Collected data:
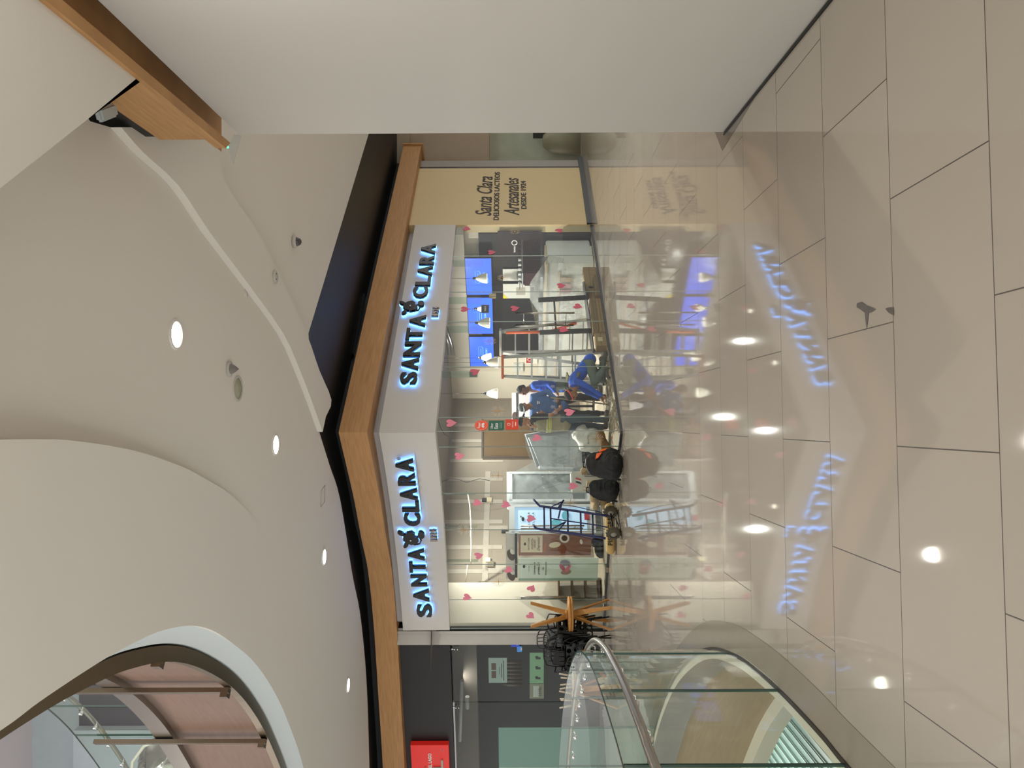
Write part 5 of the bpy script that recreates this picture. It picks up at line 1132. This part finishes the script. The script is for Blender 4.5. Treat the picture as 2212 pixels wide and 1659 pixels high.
# ---- stacked black chairs
CH = mat('black chair plastic', '#0b0b0c', .35, var=.15)
def chair(loc, rz, lb):
    o = root('stacking_chair', tuple(loc), lb, 'chair', 'stacked black chairs by the shop front', rz)
    b = B(); pts = [(-.22, -.2), (.22, -.2), (.23, .2), (-.23, .2)]
    holes = [[(cx+.055*math.cos(t), cy+.055*math.sin(t), .45) for t in [k*2*PI/14 for k in range(14)]] for cx in (-.14, 0, .14) for cy in (-.1, .08)]
    b.poly([(*p_, .45) for p_ in pts], holes); r_ = bmesh.ops.extrude_face_region(b.bm, geom=list(b.bm.faces)); bmesh.ops.translate(b.bm, vec=(0, 0, .02), verts=[v for v in r_['geom'] if isinstance(v, bmesh.types.BMVert)])
    obj('seat', b, CH, o)
    ap = B(); ap.poly([(x_, -.2, z_) for x_, z_ in ((-.22, .47), (.22, .47), (.2, .33), (-.2, .33))], [[(cx+.045*math.cos(t), -.2, .40+.045*math.sin(t)) for t in [k*2*PI/14 for k in range(14)]] for cx in (-.12, 0, .12)])
    obj('front_apron', ap, CH, o); obj('side_panel', B().box((-.225, 0, .43), (.012, .38, .10)), CH, o); obj('side_panel', B().box((.225, 0, .43), (.012, .38, .10)), CH, o)
    obj('back_shell', B().prism([(-.2, .2, .46), (.2, .2, .46), (.2, .25, .66), (-.2, .25, .66)], (0, .015, 0)), CH, o)
    obj('back_hoop', B().tube([(-.21, .19, .45), (-.23, .24, .62), (-.2, .27, .80), (-.08, .29, .85), (.08, .29, .85), (.2, .27, .80), (.23, .24, .62), (.21, .19, .45)], .013, 8), CH, o)
    for x_ in (-.12, -.04, .04, .12): obj('back_wire', B().tube([(x_, .2, .46), (x_*1.05, .26, .65), (x_, .285, .85)], .009, 6), CH, o)
    obj('arm_wire', B().tube([(-.23, .24, .62), (-.29, .05, .66), (-.27, -.14, .62), (-.22, -.19, .46)], .012, 6), CH, o); obj('arm_wire', B().tube([(.23, .24, .62), (.29, .05, .66), (.27, -.14, .62), (.22, -.19, .46)], .012, 6), CH, o)
    for sx in (-1, 1):
        for sy in (-1, 1): obj('leg', B().tube([(sx*.19, sy*.17, .45), (sx*.23, sy*.23, .0)], .014, 8), CH, o)
    return o
c0 = chair(gp(0, 1371, 14.9, .002), .9, 'bottom black chair of the stack beside the wooden tables')
names = ('second', 'third', 'fourth', 'top')
for k in range(4): dup(c0, tuple(gp(0, 1371-k*3, 14.9, .002+.13*(k+1))), 0.9+.02*k, '%s black chair of the stack beside the wooden tables' % names[k])
c1 = dup(c0, tuple(gp(0, 1412, 14.75, .002)), 2.6, 'bottom black chair of the stack behind the railing end')
for k in range(3): dup(c0, tuple(gp(0, 1412+k*3, 14.75, .002+.13*(k+1))), .25-.03*k, '%s black chair of the stack behind the railing end' % ('second', 'third', 'top')[k])

# ================================================================ GLASS RAILINGS
def arc(path, yrows):          # split a plan path at photo rows -> list of sub paths
    out = []; cuts = []
    for y in yrows: cuts.append(y)
    return cuts
def path_len(P): 
    L_ = [0]
    for a, b_ in zip(P, P[1:]): L_.append(L_[-1]+(V(b_)-V(a)).length)
    return L_
def sub(P, s0, s1, n=10):
    L_ = path_len(P); out = []
    for k in range(n+1):
        s = s0+(s1-s0)*k/n; i = max(j for j in range(len(L_)) if L_[j] <= s+1e-9); i = min(i, len(P)-2)
        f = (s-L_[i])/(L_[i+1]-L_[i]); out.append(tuple(V(P[i]).lerp(V(P[i+1]), f)))
    return out
def s_row(P, y, first=True, d_hint=None):   # arc length where photo row y crosses, nearest to the depth hint
    L_ = path_len(P); best = None
    for i in range(len(P)-1):
        fa = CY-F*P[i][0]/max(P[i][1], .1)-y; fb = CY-F*P[i+1][0]/max(P[i+1][1], .1)-y
        if fa*fb <= 0 and fa != fb:
            t = fa/(fa-fb); d = P[i][1]+(P[i+1][1]-P[i][1])*t
            if best is None or abs(d-d_hint) < abs(best[1]-d_hint): best = (L_[i]+t*(L_[i+1]-L_[i]), d)
    return best[0]
GP = offs(OP, .02)
RP = offs(OP, -.06)
seams = [.6, s_row(GP, 1655, d_hint=4.3), s_row(GP, 1493, d_hint=5.3), s_row(GP, 1413, d_hint=6.4), s_row(GP, 1452, d_hint=8.9), s_row(GP, 1508, d_hint=9.6), s_row(GP, 1571, d_hint=10.2), s_row(GP, 1655, d_hint=11)]
seams.append(seams[-1]+1.3)
def railing(z0, ztop, zrail, lbs, rail_lb, upper=False, sgn=-1, gp_=GP, rp_=RP, edge=.02):
    for k in range(len(seams)-1):
        P = sub(gp_, seams[k]+.006, seams[k+1]-.006, 8); c = P[4]
        o = root('railing_pane', (c[0], c[1], z0), lbs[k], 'glass railing panel', 'upper railing panels' if upper else 'glass railing panels')
        obj('pane', B().wall(P, z0, ztop, .018), GLASSG, o, world=True)
        obj('top_edge', B().wall(P, ztop, ztop+.004, .018), GEDGE, o, world=True)
        for q_ in (P[0], P[-1]): obj('side_edge', B().box((q_[0], q_[1], (z0+ztop)/2), (.014, .006, ztop-z0)), GEDGE, o, world=True)
        m_ = 3 if (seams[k+1]-seams[k]) > 1.6 else 2
        for j in range(m_):
            s = seams[k]+(seams[k+1]-seams[k])*(j+.5)/m_; a_ = V(sub(gp_, s, s+.01, 1)[0]); r_ = V(sub(rp_, min(s, path_len(rp_)[-1]-.02), s+.01, 1)[0]) if False else None
            t_ = (V(sub(gp_, s, s+.02, 1)[1])-a_).normalized(); n_ = V((t_.y, -t_.x)); 
            A = V((a_.x, a_.y, zrail-.05)); 
            cl = obj('clamp', B().lathe([(0, -.028), (.022, -.028), (.024, -.01), (.024, .022), (0, .022)], tuple(A), 12, M=V((0, 0, 1)).rotation_difference(V((n_.x, n_.y, 0))).to_matrix()), CHROME, o, world=True)
            obj('bracket_arm', B().tube([A, A+V((n_.x, n_.y, 0))*.06+V((0, 0, .0)), A+V((n_.x, n_.y, 0))*.075+V((0, 0, .045))], .007, 6), CHROME, o, world=True)
    L_ = path_len(rp_); 
    pts = [(p_[0], p_[1], zrail+.0) for p_ in rp_ if p_[1] > (1.0 if not upper else .5)]
    o = obj('handrail', B().tube(pts, .028, 14, cap=True), STEEL, label=rail_lb, cat='handrail'); return o
L1 = ['nearest glass railing panel at the frame edge', 'long front glass railing panel before the dark upright seam', 'front glass railing panel past the dark seam', 'curved tip glass railing panel', 'first rear glass railing panel beyond the tip', 'second rear glass railing panel', 'third rear glass railing panel before the pale table', 'far rear glass railing panel at the frame edge']
railing(.0, 1.21, 1.07, L1, 'curved brushed steel handrail of the floor opening on this level')
GU = offs(OP, .08); RU = offs(OP, .0)
railing(6.38, 7.4, 7.12, ['upper level railing panel, '+x for x in ('nearest', 'long near one', 'before the tip', 'at the curved tip', 'first beyond the tip', 'second beyond the tip', 'third beyond the tip', 'far end one')], 'curved steel handrail of the upper level opening', True, gp_=GU, rp_=RU)
struct('trim_15', B().strip([(*p_, .012) for p_ in offs(OP, -.0)], [(*p_, .012) for p_ in offs(OP, .03)]).wall(OP, .0, .012), mat('dark shoe', '#2b261f', .3))
# steel posts of the upper rim
for (x, y, xt, lb) in ((345, 1424, 235, 'short steel bar at the near rim of the ceiling opening'), (505, 1490, 138, 'long steel bar crossing the ceiling opening, nearer one'), (593, 1600, 205, 'long steel bar crossing the ceiling opening, farther one')):
    q_ = onz(x, y, CEIL+.2)
    if y > 1450: IP = offs(OP, .15); qq = sub(IP, s_row(IP, y, d_hint=9.6), s_row(IP, y, d_hint=9.6)+.01, 1)[0]; q_ = V((qq[0], qq[1], CEIL+.2))
    zt = at(xt, y, q_.y).z
    o = root('steel_bar', (q_.x, q_.y, CEIL+.17), lb, 'steel bar', 'steel bars of the ceiling opening', .6)
    obj('bar', B().box((0, 0, (zt-CEIL-.17)/2), (.05, .09, zt-CEIL-.17)), STEELD, o)
    obj('bracket', B().box((-.02, .03, .05), (.10, .10, .08)), STEELD, o)
# upper level: dark shop, slot, sculpture
q_ = at(200, 1500, 14.5); struct('wall_upper_shop', B().box((-5.6, 15.2, 8.3), (1.96, .3, 3.8)), mat('dark upper shop', '#1a2226', .2, var=.3, scale=2))
struct('wall_upper_side', B().box((-8.2, 15.0, 8.3), (3.3, .3, 3.8)).box((-7, 15.9, 10.7), (8, 1.4, 1.0)), mat('pale upper panel', '#a9b4b8', .6))
A, Q = onz(110, 1566, 11.15), onz(125, 1665, 11.15); obj('slot_diffuser', B().hexa([A+V((-.08, 0, 0)), A+V((.08, 0, 0)), Q+V((.08, 0, 0)), Q+V((-.08, 0, 0))], [A+V((-.08, 0, .04)), A+V((.08, 0, .04)), Q+V((.08, 0, .04)), Q+V((-.08, 0, .04))]), mat('grey slot', '#8b8789', .6), label='grey linear slot in the upper ceiling', cat='air slot')
q_ = at(372, 1655, 14.2)
o = root('hanging_sculpture', (q_.x, q_.y, q_.z-.5), 'silver crumpled hanging ornament with a white curved tube on the upper level', 'ornament')
obj('crumpled_foil', crumple(B().sphere((0, 0, .55), .55, 40, (1, .8, 1.0)), .16, 5), mat('crumpled silver', '#aaa99c', .25, .9, var=.2, scale=10), o)
obj('white_tube', B().tube([(-.1, -.5, 1.0), (.35, -.55, .95), (.62, -.55, .75), (.72, -.55, .5), (.5, -.5, .1)], .03, 8), mat('cream tube', '#d9d4c0', .4), o)
# slot diffusers in the black recess
for a, b_, lb in (((702, 770), (740, 640), 'near'), ((775, 520), (806, 425), 'far')):
    A, Q = onz(*a, CEIL+.02), onz(*b_, CEIL+.02); A = onz(a[0]+60, a[1], CEIL+.02); Q = onz(b_[0]+46, b_[1], CEIL+.02)
    o = obj('slot_diffuser', B().box((A+Q)/2-V((0, 0, .01)), ((A-Q).length, .14, .03), math.atan2((Q-A).y, (Q-A).x)), mat('glossy black slot', '#050506', .2), label='%s black air slot set in the black ceiling recess' % lb, cat='air slot')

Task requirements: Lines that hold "this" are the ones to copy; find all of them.

Task solution:
Write part 5 of the bpy script that recreates this picture. It picks up at line 1132. This part finishes the script. The script is for Blender 4.5. Treat the picture as 2212 pixels wide and 1659 pixels high.
railing(.0, 1.21, 1.07, L1, 'curved brushed steel handrail of the floor opening on this level')